**Collected data entries**
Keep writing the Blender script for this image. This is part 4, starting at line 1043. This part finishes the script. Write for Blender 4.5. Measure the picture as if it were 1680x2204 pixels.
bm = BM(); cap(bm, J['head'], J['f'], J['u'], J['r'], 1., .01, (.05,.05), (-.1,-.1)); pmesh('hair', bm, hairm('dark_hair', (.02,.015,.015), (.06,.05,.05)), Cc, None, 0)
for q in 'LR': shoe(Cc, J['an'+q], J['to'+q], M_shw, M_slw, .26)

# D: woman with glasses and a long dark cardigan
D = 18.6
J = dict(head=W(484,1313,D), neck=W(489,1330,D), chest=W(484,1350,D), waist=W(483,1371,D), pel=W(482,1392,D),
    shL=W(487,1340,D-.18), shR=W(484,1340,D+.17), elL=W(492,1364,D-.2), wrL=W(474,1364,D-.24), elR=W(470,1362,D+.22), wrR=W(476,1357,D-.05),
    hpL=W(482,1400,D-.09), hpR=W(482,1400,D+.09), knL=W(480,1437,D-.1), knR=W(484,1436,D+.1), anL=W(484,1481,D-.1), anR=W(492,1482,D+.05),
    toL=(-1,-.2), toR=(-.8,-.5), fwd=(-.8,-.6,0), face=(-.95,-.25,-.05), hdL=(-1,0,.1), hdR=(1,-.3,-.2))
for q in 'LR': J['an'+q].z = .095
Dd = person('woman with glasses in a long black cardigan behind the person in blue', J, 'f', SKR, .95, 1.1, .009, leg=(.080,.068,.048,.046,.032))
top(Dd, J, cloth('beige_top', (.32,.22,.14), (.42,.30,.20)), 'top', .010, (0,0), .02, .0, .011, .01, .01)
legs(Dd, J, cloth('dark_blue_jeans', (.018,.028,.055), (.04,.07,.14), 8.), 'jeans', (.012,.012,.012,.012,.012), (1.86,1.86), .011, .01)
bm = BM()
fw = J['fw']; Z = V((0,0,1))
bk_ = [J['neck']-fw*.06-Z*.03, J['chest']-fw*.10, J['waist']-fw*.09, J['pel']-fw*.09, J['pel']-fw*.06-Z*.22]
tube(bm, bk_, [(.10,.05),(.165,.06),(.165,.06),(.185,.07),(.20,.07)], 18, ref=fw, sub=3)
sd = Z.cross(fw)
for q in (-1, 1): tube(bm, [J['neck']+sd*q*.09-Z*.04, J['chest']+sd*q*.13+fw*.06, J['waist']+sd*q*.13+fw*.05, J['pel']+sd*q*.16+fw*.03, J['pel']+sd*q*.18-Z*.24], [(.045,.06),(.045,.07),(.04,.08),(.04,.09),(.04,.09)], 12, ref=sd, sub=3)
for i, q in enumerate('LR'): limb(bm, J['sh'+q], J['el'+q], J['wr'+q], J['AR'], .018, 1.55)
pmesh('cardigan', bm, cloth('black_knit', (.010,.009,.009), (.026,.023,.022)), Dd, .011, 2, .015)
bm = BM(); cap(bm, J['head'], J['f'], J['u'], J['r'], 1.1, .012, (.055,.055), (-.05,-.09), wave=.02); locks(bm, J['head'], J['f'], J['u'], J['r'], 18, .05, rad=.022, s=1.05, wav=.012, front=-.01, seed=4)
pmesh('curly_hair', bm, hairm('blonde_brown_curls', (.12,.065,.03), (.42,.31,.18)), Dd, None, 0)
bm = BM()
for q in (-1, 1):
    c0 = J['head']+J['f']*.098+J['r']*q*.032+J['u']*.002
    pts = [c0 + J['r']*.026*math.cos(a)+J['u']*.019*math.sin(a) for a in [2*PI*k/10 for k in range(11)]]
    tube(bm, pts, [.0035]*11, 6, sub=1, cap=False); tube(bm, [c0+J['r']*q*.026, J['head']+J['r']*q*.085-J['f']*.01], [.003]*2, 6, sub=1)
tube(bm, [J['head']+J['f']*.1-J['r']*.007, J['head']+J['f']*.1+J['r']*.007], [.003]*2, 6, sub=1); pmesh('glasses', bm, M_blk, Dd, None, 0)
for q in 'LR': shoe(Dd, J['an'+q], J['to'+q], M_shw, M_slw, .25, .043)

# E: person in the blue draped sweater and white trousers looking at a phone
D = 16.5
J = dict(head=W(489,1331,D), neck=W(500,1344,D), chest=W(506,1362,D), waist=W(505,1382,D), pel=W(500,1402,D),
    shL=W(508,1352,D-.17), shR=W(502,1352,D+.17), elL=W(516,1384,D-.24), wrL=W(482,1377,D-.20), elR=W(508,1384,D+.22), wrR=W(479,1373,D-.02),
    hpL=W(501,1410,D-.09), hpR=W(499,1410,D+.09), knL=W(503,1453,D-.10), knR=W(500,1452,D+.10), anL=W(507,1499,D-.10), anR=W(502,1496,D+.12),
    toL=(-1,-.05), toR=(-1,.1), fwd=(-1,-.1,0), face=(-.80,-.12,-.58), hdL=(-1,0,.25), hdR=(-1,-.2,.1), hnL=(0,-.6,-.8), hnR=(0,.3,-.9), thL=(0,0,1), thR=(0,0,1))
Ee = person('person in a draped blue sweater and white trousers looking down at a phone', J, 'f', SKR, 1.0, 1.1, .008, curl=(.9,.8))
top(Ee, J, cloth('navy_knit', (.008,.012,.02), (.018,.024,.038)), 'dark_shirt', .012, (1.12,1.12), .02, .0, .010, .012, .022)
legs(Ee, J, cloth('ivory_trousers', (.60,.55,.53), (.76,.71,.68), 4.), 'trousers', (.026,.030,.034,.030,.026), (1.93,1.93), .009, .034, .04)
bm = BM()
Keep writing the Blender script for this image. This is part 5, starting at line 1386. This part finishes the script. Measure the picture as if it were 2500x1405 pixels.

**TASK TO CARRY OUT**
Write out the entries above word for word.

**THE SOLUTION**
Keep writing the Blender script for this image. This is part 4, starting at line 1043. This part finishes the script. Write for Blender 4.5. Measure the picture as if it were 1680x2204 pixels.
bm = BM(); cap(bm, J['head'], J['f'], J['u'], J['r'], 1., .01, (.05,.05), (-.1,-.1)); pmesh('hair', bm, hairm('dark_hair', (.02,.015,.015), (.06,.05,.05)), Cc, None, 0)
for q in 'LR': shoe(Cc, J['an'+q], J['to'+q], M_shw, M_slw, .26)

# D: woman with glasses and a long dark cardigan
D = 18.6
J = dict(head=W(484,1313,D), neck=W(489,1330,D), chest=W(484,1350,D), waist=W(483,1371,D), pel=W(482,1392,D),
    shL=W(487,1340,D-.18), shR=W(484,1340,D+.17), elL=W(492,1364,D-.2), wrL=W(474,1364,D-.24), elR=W(470,1362,D+.22), wrR=W(476,1357,D-.05),
    hpL=W(482,1400,D-.09), hpR=W(482,1400,D+.09), knL=W(480,1437,D-.1), knR=W(484,1436,D+.1), anL=W(484,1481,D-.1), anR=W(492,1482,D+.05),
    toL=(-1,-.2), toR=(-.8,-.5), fwd=(-.8,-.6,0), face=(-.95,-.25,-.05), hdL=(-1,0,.1), hdR=(1,-.3,-.2))
for q in 'LR': J['an'+q].z = .095
Dd = person('woman with glasses in a long black cardigan behind the person in blue', J, 'f', SKR, .95, 1.1, .009, leg=(.080,.068,.048,.046,.032))
top(Dd, J, cloth('beige_top', (.32,.22,.14), (.42,.30,.20)), 'top', .010, (0,0), .02, .0, .011, .01, .01)
legs(Dd, J, cloth('dark_blue_jeans', (.018,.028,.055), (.04,.07,.14), 8.), 'jeans', (.012,.012,.012,.012,.012), (1.86,1.86), .011, .01)
bm = BM()
fw = J['fw']; Z = V((0,0,1))
bk_ = [J['neck']-fw*.06-Z*.03, J['chest']-fw*.10, J['waist']-fw*.09, J['pel']-fw*.09, J['pel']-fw*.06-Z*.22]
tube(bm, bk_, [(.10,.05),(.165,.06),(.165,.06),(.185,.07),(.20,.07)], 18, ref=fw, sub=3)
sd = Z.cross(fw)
for q in (-1, 1): tube(bm, [J['neck']+sd*q*.09-Z*.04, J['chest']+sd*q*.13+fw*.06, J['waist']+sd*q*.13+fw*.05, J['pel']+sd*q*.16+fw*.03, J['pel']+sd*q*.18-Z*.24], [(.045,.06),(.045,.07),(.04,.08),(.04,.09),(.04,.09)], 12, ref=sd, sub=3)
for i, q in enumerate('LR'): limb(bm, J['sh'+q], J['el'+q], J['wr'+q], J['AR'], .018, 1.55)
pmesh('cardigan', bm, cloth('black_knit', (.010,.009,.009), (.026,.023,.022)), Dd, .011, 2, .015)
bm = BM(); cap(bm, J['head'], J['f'], J['u'], J['r'], 1.1, .012, (.055,.055), (-.05,-.09), wave=.02); locks(bm, J['head'], J['f'], J['u'], J['r'], 18, .05, rad=.022, s=1.05, wav=.012, front=-.01, seed=4)
pmesh('curly_hair', bm, hairm('blonde_brown_curls', (.12,.065,.03), (.42,.31,.18)), Dd, None, 0)
bm = BM()
for q in (-1, 1):
    c0 = J['head']+J['f']*.098+J['r']*q*.032+J['u']*.002
    pts = [c0 + J['r']*.026*math.cos(a)+J['u']*.019*math.sin(a) for a in [2*PI*k/10 for k in range(11)]]
    tube(bm, pts, [.0035]*11, 6, sub=1, cap=False); tube(bm, [c0+J['r']*q*.026, J['head']+J['r']*q*.085-J['f']*.01], [.003]*2, 6, sub=1)
tube(bm, [J['head']+J['f']*.1-J['r']*.007, J['head']+J['f']*.1+J['r']*.007], [.003]*2, 6, sub=1); pmesh('glasses', bm, M_blk, Dd, None, 0)
for q in 'LR': shoe(Dd, J['an'+q], J['to'+q], M_shw, M_slw, .25, .043)

# E: person in the blue draped sweater and white trousers looking at a phone
D = 16.5
J = dict(head=W(489,1331,D), neck=W(500,1344,D), chest=W(506,1362,D), waist=W(505,1382,D), pel=W(500,1402,D),
    shL=W(508,1352,D-.17), shR=W(502,1352,D+.17), elL=W(516,1384,D-.24), wrL=W(482,1377,D-.20), elR=W(508,1384,D+.22), wrR=W(479,1373,D-.02),
    hpL=W(501,1410,D-.09), hpR=W(499,1410,D+.09), knL=W(503,1453,D-.10), knR=W(500,1452,D+.10), anL=W(507,1499,D-.10), anR=W(502,1496,D+.12),
    toL=(-1,-.05), toR=(-1,.1), fwd=(-1,-.1,0), face=(-.80,-.12,-.58), hdL=(-1,0,.25), hdR=(-1,-.2,.1), hnL=(0,-.6,-.8), hnR=(0,.3,-.9), thL=(0,0,1), thR=(0,0,1))
Ee = person('person in a draped blue sweater and white trousers looking down at a phone', J, 'f', SKR, 1.0, 1.1, .008, curl=(.9,.8))
top(Ee, J, cloth('navy_knit', (.008,.012,.02), (.018,.024,.038)), 'dark_shirt', .012, (1.12,1.12), .02, .0, .010, .012, .022)
legs(Ee, J, cloth('ivory_trousers', (.60,.55,.53), (.76,.71,.68), 4.), 'trousers', (.026,.030,.034,.030,.026), (1.93,1.93), .009, .034, .04)
bm = BM()
Keep writing the Blender script for this image. This is part 5, starting at line 1386. This part finishes the script. Measure the picture as if it were 2500x1405 pixels.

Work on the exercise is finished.